Black-and-white thinking gives us the illusion of safety: right/wrong, in/out, us/them. In a world that feels unstable, it offers something solid to stand on. And in many cases, it serves us well: red lights mean stop, contracts mean security, rules keep order.
But certainty has a cost. It flattens complexity, stripping reality of its richness.
The deeper truth? Life is filled with paradox. We want freedom and belonging. We long for stability and change. We search for truth and mystery. Growth comes when we stop forcing ourselves to choose and instead learn to hold both.
Take religion. I recently saw a post about my own faith that posed two questions:
“Would you leave the church if you found clear evidence it was false? Would you join if you found clear evidence it was true?” One spoke to those still within, the other to those who had left.
It struck me because both questions live inside a binary: true/false, faithful/faithless.

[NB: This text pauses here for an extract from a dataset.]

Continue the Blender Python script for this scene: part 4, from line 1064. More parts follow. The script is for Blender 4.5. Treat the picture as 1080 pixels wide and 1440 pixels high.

But what if you discovered it was both true and false? How might you hold that paradox in a culture only trained for black/white thinking? Lived faith is rarely as simple as either/or. It is at once sacred and flawed, wounding and healing, binding and liberating. Standing in the paradox opens the door to experiencing it more fully.
The same is true in other areas of life. In psychology, growth often comes when we integrate shadow and essence. In leadership, the real art is balancing short-term results with long-term vision. In culture, we need to learn that two seemingly opposing truths can both be real.
And yet, our society is allergic to paradox.
Politics reduces us to left vs. right.
Religion reduces us to orthodox vs. heretic.
Work pushes us into a false choice: exhaust yourself or disengage.
We’ve been trained to see through binaries, but rarely to stand inside tension. And without that capacity, we get stuck—unable to move beyond the old arguments, unable to see the bigger picture that only emerges when we hold both.
So here’s the question I’m wrestling with, and maybe you are too:
How do we hold paradox in a culture addicted to black-and-white thinking?
It’s not about finding the perfect answer. It’s about cultivating an inner spaciousness where opposites don’t cancel each other out, but actually deepen one another.
Paradox isn’t a problem to solve. It’s a capacity to cultivate.
And in my experience, the leap forward begins with the courage to stand inside that tension without collapsing back into either/or.